最近読んだ本522:『対テロ工作員になった私:「ごく普通の女子学生」がCIAにスカウトされて』、トレイシー・ワルダー 著、ジェシカ・アニャ・ブラウ 編、原書房、2022年

米国カリフォルニア州の南カリフォルニア大学で歴史学を専攻していたワルダー氏(1978年生まれ)。

当初は教員志望だったものの、大学のキャンパスで開かれた就職説明会に参加し、「中央情報局と書かれたボール紙の名札を置いた、閑散としたテーブルが目に入った(pp.34)」とき、その席につきました。

「中央情報局」とは、CIAのことです。

それから多数の面接や検査を受け、採用が決定、彼女はCIAに入局しました。

つまり世界各地へ出かけ「テロ対策(pp.6)」の「スパイ(pp.43)」活動をする運びとなったのです。

本書は、そんなワルダー氏の重い見聞を綴った記録。

同氏に多大な影響をおよぼした「アメリカ同時多発テロ事件」の発生は、入局1年後でした。
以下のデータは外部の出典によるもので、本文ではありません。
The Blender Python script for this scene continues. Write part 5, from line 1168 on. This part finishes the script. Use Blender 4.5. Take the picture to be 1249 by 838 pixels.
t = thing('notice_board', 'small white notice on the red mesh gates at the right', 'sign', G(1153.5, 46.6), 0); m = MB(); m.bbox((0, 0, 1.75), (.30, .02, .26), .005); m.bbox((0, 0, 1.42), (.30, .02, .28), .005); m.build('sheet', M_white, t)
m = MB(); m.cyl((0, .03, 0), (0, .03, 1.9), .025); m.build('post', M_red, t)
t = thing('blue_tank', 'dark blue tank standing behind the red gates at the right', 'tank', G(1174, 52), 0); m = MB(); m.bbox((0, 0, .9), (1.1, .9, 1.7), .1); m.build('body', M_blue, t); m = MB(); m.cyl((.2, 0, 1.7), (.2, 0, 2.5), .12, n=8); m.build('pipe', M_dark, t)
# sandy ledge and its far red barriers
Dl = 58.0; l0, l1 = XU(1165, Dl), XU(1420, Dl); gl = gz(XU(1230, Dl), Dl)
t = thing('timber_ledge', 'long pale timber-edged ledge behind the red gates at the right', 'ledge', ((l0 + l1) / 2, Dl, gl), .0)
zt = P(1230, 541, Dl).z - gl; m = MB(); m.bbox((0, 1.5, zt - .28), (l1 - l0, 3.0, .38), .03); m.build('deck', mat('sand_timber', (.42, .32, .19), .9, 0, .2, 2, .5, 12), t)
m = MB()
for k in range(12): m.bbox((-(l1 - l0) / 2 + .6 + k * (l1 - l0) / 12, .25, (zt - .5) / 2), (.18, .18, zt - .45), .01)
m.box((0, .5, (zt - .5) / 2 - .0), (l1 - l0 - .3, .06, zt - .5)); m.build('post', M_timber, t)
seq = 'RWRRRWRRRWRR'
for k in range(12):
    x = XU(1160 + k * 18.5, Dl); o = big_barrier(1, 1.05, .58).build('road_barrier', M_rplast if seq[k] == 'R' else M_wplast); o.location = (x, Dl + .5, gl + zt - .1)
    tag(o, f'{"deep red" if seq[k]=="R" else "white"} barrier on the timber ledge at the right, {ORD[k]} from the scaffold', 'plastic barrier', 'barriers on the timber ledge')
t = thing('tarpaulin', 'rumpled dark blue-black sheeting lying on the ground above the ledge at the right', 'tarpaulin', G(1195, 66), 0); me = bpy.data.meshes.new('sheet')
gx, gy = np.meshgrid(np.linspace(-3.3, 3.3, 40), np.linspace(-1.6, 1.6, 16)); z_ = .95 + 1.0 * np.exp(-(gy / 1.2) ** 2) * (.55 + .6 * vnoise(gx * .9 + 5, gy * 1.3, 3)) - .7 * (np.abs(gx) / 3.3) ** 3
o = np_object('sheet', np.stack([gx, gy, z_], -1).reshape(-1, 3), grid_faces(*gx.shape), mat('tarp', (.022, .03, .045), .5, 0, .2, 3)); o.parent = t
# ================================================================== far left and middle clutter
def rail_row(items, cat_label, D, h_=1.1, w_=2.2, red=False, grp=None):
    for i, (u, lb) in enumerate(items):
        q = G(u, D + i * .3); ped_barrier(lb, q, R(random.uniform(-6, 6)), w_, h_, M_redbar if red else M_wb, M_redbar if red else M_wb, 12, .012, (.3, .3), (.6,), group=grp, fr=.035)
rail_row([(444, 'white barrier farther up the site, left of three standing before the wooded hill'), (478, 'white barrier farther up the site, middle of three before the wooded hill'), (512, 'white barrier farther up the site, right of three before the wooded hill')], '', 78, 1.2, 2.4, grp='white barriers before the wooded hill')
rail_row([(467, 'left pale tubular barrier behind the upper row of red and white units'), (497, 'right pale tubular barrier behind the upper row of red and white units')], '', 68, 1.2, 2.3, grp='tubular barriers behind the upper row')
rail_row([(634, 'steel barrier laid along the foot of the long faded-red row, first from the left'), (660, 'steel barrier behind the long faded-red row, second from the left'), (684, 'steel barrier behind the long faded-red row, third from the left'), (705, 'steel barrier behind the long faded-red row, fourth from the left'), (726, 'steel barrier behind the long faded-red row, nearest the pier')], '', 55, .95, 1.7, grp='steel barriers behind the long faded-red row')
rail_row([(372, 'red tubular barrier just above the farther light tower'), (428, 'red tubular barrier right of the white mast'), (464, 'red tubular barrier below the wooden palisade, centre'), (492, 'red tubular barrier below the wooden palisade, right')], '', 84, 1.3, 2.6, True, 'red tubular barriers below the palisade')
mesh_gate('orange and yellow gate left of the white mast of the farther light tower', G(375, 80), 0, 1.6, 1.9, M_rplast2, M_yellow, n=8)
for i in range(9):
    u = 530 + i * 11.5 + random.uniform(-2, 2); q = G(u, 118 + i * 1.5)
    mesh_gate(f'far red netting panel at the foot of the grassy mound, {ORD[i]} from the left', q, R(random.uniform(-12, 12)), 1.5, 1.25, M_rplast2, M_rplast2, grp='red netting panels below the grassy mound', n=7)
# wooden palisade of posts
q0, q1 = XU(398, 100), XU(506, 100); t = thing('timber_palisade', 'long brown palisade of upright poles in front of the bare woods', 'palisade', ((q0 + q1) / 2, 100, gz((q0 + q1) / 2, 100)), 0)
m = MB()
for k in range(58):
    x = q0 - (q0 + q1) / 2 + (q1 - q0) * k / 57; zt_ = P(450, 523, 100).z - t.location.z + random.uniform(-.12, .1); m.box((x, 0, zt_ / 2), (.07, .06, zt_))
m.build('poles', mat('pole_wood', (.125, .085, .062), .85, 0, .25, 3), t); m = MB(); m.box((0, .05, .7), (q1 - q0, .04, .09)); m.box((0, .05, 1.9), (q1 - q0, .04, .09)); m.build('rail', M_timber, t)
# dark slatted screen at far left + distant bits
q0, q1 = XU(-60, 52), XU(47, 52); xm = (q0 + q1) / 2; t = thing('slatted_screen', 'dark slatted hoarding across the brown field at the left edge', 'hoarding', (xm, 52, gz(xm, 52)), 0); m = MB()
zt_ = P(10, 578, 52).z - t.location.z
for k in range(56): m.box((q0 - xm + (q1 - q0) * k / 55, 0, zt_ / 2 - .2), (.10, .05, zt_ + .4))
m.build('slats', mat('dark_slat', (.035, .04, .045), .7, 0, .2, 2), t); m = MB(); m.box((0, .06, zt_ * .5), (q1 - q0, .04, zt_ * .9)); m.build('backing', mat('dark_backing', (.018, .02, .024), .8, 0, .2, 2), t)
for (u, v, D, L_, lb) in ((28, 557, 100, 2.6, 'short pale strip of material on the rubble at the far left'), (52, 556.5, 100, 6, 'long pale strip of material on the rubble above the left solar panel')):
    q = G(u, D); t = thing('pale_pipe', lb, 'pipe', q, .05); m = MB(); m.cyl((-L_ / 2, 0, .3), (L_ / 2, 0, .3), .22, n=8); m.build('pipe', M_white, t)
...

氏がCIA本部ビルにて勤務していた、2001年9月11日、

8時50分、盗聴防止機能つきの電話が鳴った。ほぼ同時期に入局した友人のジェフからだった。
「CNNを見ろ」彼は言った。「世界貿易センターの北棟に飛行機が突っ込んだ」(中略)
テレビはアルカイダのハイジャック計画やビル爆破計画について、あれこれまくし立てていた。それなのに、CIAの誰一人、いつ、どこで起きたか詳しい情報を知っている者はいなかった。(中略)
それまで出会った中で最も頭のいい人たちが、まとまりのある言葉を紡ぎだそうとしていた。そして誰一人、アルカイダに飛行機をビルに突っ込ませることができるような組織力があるのを知らなかった。(中略)
9時3分、ユナイテッド航空175便が南棟に衝突した。階全体が不気味に静まり返った。(中略)
午前9時37分、アメリカン航空77便が、国防総省の西側に墜落した。私の体の西側に墜落したほうがましだった。(pp.60)

惨事を未然に防げなかった呵責(かしゃく)に苛(さいな)まれ、ワルダー氏は強い決意のもと業務にのめり込んでゆきます。

けれども、過度の緊張がともなう日々に疲れ果て、4年ほどでCIAを退職……。

2004年、今度はFBI(連邦捜査局)に入局し、まずは「FBIアカデミー(pp.235)」で訓練を受ける流れとなりました。

そうしたところ、訓練所の教官は、みんなハリウッド映画『ポリスアカデミー』に登場する悪役のようなキャラだったのです。

上記映画はコメディなので悪役とて憎めないいっぽう、ワルダー氏が遭遇した本物の教官たちは訓練生に「感情的な攻撃(pp.247)」を仕掛けてくる、心より憎める連中でした。

4カ月半の不愉快な訓練を終えサイバー犯罪担当の勤務を始めたのですが、けっきょくFBIも長くはつづかず辞職なさいます。

ワルダー氏は本書ご執筆時、テキサス州の女子校教師をされていました。

『対テロ工作員になった私』は、CIAおよびFBIという特異な職場で働かれた「恥ずかしがり屋で人づきあいが苦手な(pp.30)」「ブロンドで(中略)目立たない(pp.30)」女性が書いた、出色のノンフィクションです。

CIAの話題が中心で、われわれ読者が今日テロに巻き込まれたとしても不思議ではないと認識するために、世界の一隅に自分たちを守ってくれている機関がある事実を知るためにも、有益な読物と思いました。

他書にない特徴は「ジョニー〇〇〇〇〇〇〇(pp.10)」、こうした伏せ字が多いこと。

「CIAの出版審査委員会(pp.7)」が機密情報として削除を命じた結果です。

「省略されている部分(pp.7)」も少なくはなく、一例をあげれば、2002年、CIA時代の著者は任務を帯びてヨーロッパのある国に出張したのですが、それがどこだったのか、言及なさいませんでした。

むかし読んだ、

武田砂鉄 著『日本の気配』、晶文社(2018年)

に、武田氏が「2015年パリ同時多発テロ事件」を受けて現地へ赴いた探訪記があり、武田氏によるパリの描写が、ワルダー氏が行かれた街の描写と似ていたため、わたしは「パリかな?」と想像しました。